When she wasn’t working out, practicing or playing games, Ricketts got one of her first tastes of coaching and teaching. The Racers and the city of Akron would host large youth tournaments that also offered camps for the teams coming to town. The Racers would spend the morning teaching at camps for the children then go watch their tournament games. In the evenings, the kids got the opportunity to return the favor and pack the stands for the NPF club.
“It was really fun for us because we had full crowds all the time. I think we probably had the best attendance out of anybody in that league at the time,” Ricketts said. “It was a lot of young players, and it’s funny, as I’ve moved on to coaching, some of them would send me pictures where they were seven or eight years old taking pictures outside of the Akron stadium.”
While in Akron, she played with Trena Peel, who now coaches at Iowa. Peel was always taking notes in the dugout or at practice. Ricketts decided it would be good for her to do the same, so she bought a notebook and filled it with coaching ideas she picked up from those around her.
When the pro club’s offseason came around Ricketts would return to Norman to attend graduate school and continue learning under head coach Patty Gasso as a graduate assistant. She credits that time, coupled with her time on her own in the summers, for helping her develop into the coach she is today.
Ricketts had two hitting coaches in her time playing with the Sooners: Howard Dobson, who is now at LSU, and Tripp MacKay, the head coach at Kennesaw State. The two of them had an enormous impact on Ricketts’ approach to teaching hitting.

Dobson emphasized the individual. He focused on what worked for each unique hitter, what felt right and made them comfortable. He spent time getting to know his hitters and his relational approach can still be seen in the way Ricketts approaches her players today.
MacKay had a background in giving lessons and his focus was on the mechanics and physics behind the swing.
“Coach MacKay and I probably butted heads a little bit more when he got there,” Ricketts said. “I’d been an All-American, and he came in and said, ‘You’re swinging wrong. We’re going to change your swing.’ And I said no, or maybe why.”
Ricketts never made the changes he’d asked for during her Sooner career, but two years after he arrived in Norman he walked into the batting cages to find a surprise. There was Ricketts getting in a last workout before heading back to Akron and the NPF.
“You do it now!” he said, somewhat exasperated that she had finally chosen to listen.
“I finally got it. I finally started to understand what he was talking about and the why behind the swing mechanics and how it worked and applied to every swing,” she remembered. “It took that long and that maturing process and I think listening to him constantly teach for me to understand how it would benefit.”
The 2010 campaign saw Ricketts play in 46 games. She hit four home runs in her final professional season before a three-game postseason run.

Once Akron was eliminated, Ricketts knew it was time to move on.

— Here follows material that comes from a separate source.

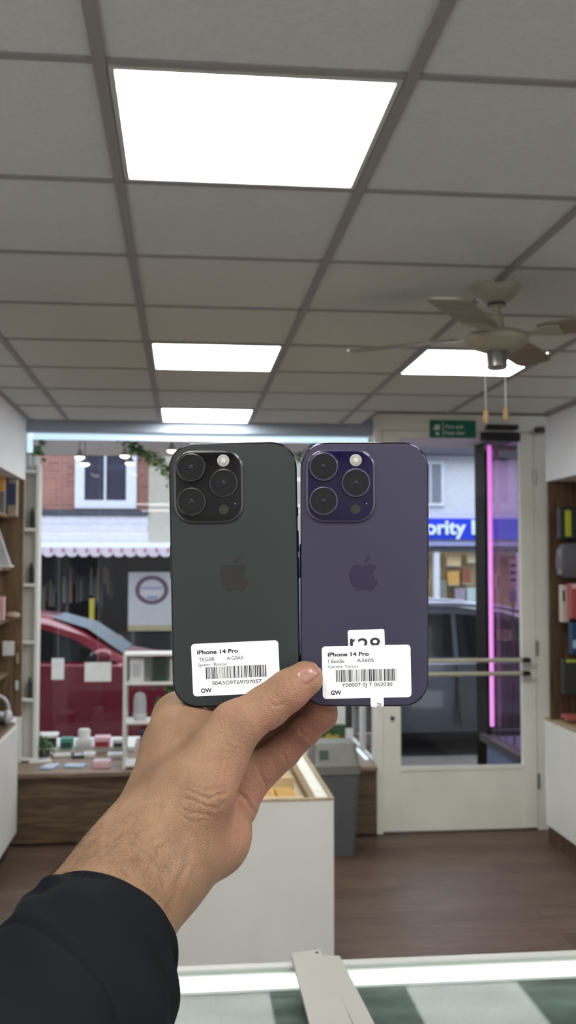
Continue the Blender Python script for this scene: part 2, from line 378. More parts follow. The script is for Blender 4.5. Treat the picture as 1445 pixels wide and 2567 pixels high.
# ------------------------------------------------------------------ exit sign
M['green'] = mat('sign_green', rgb(0, 104, 82), .45, var=.02)
M['signwhite'] = mat('sign_white', rgb(226, 232, 226), .5, var=.02)
p0, p1 = atY(1079, 1053, 6.575), atY(1194, 1098, 6.575)
sg = thing('exit_sign', 'green and white fire exit sign at the top of the glass door', 'sign', ((p0.x + p1.x) / 2, 6.575, (p0.z + p1.z) / 2))
W, H = p1.x - p0.x, p0.z - p1.z
MB().rbox(-W / 2, W / 2, 0, .02, -H / 2, H / 2, .002).build('board', M['green'], sg)
mb = MB(); F2 = lambda x, z: (x, -.001, z); F3 = lambda x, z: (x, .0002, z)
for r in ((-.125, -.092, -.006, .028), (-.120, -.097, -.042, -.022)):
    mb.prism([(r[0], r[2]), (r[1], r[2]), (r[1], r[3]), (r[0], r[3])], F2, F3)
mb.prism([(-.128, -.01), (-.138, .008), (-.133, .012), (-.122, -.002)], F2, F3)
mb.build('pictogram', M['signwhite'], sg)
MB().box(-.072, -.068, -.001, .0002, -H / 2 + .004, H / 2 - .004).build('divider', M['signwhite'], sg)
text_mesh('lettering', 'Fire exit', .038, M['signwhite'], sg, (-.055, -.0012, .004), (PI / 2, 0, 0), bold=.0004)
text_mesh('lettering', 'Keep clear', .033, M['signwhite'], sg, (-.06, -.0012, -.036), (PI / 2, 0, 0), bold=.0004)

# ------------------------------------------------------------------ led strips
tag(MB().rbox(XL - .0, 1.25, 6.76, 6.775, 2.588, 2.630, .006).rbox(XL - .02, XL + .02, 6.76, 6.775, 2.50, 2.630, .006).build('led_strip', M['led_cool']), 'cool white light strip along the top of the shop window', 'light strip')
tag(MB().rbox(1.21, 1.235, 6.72, 7.10, .458, .468, .003).build('led_strip', M['led_cool']), 'short pale blue light strip lying along the side pane beside the bin', 'light strip')
tag(MB().cyl((XW - .03, YS - .43, 2.66), (XW - .03, YS - .43, .56), .016, n=12).build('led_strip', M['led_pink'], None, True), 'glowing magenta light tube standing upright beyond the glass door', 'light strip')
# spot lamps under the window bay ceiling
M['lampmetal'] = mat('lamp_metal', rgb(140, 146, 140), .4)
for px, py, Y, lab in ((200, 1142, 7.2, 'leftmost small white spot lamp at the window top'), (213, 1159, 7.35, 'small spot lamp just right of and below the leftmost one'),
                       (313, 1139, 7.2, 'small spot lamp where the leafy garland begins'), (326, 1157, 7.35, 'small spot lamp hanging lowest beside the garland start'), (431, 1126, 7.2, 'small spot lamp right above the dark phone corner')):
    p = atY(px, py, Y)
    l = thing('spot_lamp', lab, 'lamp', p, 'small spot lamps over the window')
    MB().cyl((0, 0, .035), (0, 0, 2.66 - p.z), .004, n=8).build('cord', M['lampmetal'], l)
    MB().lathe([(0, .045), (.010, .045), (.018, .02), (.036, -.012), (.034, -.012), (.015, .016), (0, .03)], n=18).build('shade', M['lampmetal'], l, True)
    MB().ball((0, 0, -.010), .033, .033, .017, 12).build('bulb', M['bulb'], l, True)
# garlands
M['leaf'] = mat('garland_leaf', rgb(92, 124, 74), .5, var=.35, scale=30)
M['leaf_pale'] = mat('pale_leaf', rgb(186, 190, 130), .5, var=.2, scale=30)
def leaves(mb, path, n, spread, size, rnd):
    for _ in range(n):
        u = rnd.random() * (len(path) - 1); i = int(u); p = Vector(path[i]).lerp(Vector(path[min(i + 1, len(path) - 1)]), u - i)
        p = p + Vector((rnd.gauss(0, spread), rnd.gauss(0, spread), rnd.gauss(0, spread)))
        d = Vector((rnd.gauss(0, 1), rnd.gauss(0, 1), rnd.gauss(-.6, .7))).normalized(); s_ = d.orthogonal().normalized()
        s_ = Matrix.Rotation(rnd.random() * 6.28, 3, d) @ s_; n_ = d.cross(s_); L = size * rnd.uniform(.6, 1.3)
        mb.add([p, p + d * L * .5 + s_ * L * .28 + n_ * L * .06, p + d * L, p + d * L * .5 - s_ * L * .28 + n_ * L * .06, p + d * L * .5 - n_ * L * .05],
               [(0, 1, 4), (1, 2, 4), (2, 3, 4), (3, 0, 4)])
rnd = random.Random(3)
def garland(pts, label, n):
    pts = [Vector(p) for p in pts]
    g = thing('leaf_garland', label, 'garland', pts[0])
    loc = [p - pts[0] for p in pts]
    MB().tube(loc, .004, 6).build('stem', mat('vine', rgb(70, 80, 50), .7), g)
    mb = MB(); leaves(mb, loc, n, .022, .05, rnd); mb.build('foliage', M['leaf'], g, fix=False)
    mb = MB(); leaves(mb, loc[2:], n // 4, .022, .05, rnd); mb.build('pale_foliage', M['leaf_pale'], g, fix=False)
garland([atY(312, 1093, 7.3), atY(335, 1120, 7.3), atY(365, 1136, 7.3), atY(395, 1150, 7.3), atY(425, 1180, 7.3), atY(445, 1215, 7.3)], 'green leafy garland drooping from the window top towards the dark phone', 190)
garland([atY(740, 1150, 7.3), atY(785, 1112, 7.3), atY(820, 1090, 7.3), atY(850, 1098, 7.3), atY(880, 1120, 7.3)], 'dark green leaf garland at the window top above the gap of the phones', 90)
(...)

“I enjoyed it, but I think after two years I was ready to find a coaching job,” she said. “I knew it wasn’t something I wanted to continue to do. It just didn’t really fit with what my goals were to continue playing after two years.”
She returned to Norman for her second season as a graduate assistant and began to focus on finding a coaching job. The next summer while working camps at Oklahoma, she saw an assistant coach position open at Wichita State. After mentioning the job to Gasso, her former head coach made a phone call to newly-hired Shockers head coach Kristi Bredbenner.
By the end of June, Ricketts had landed her “big girl job” and was on the road for her first recruiting trip.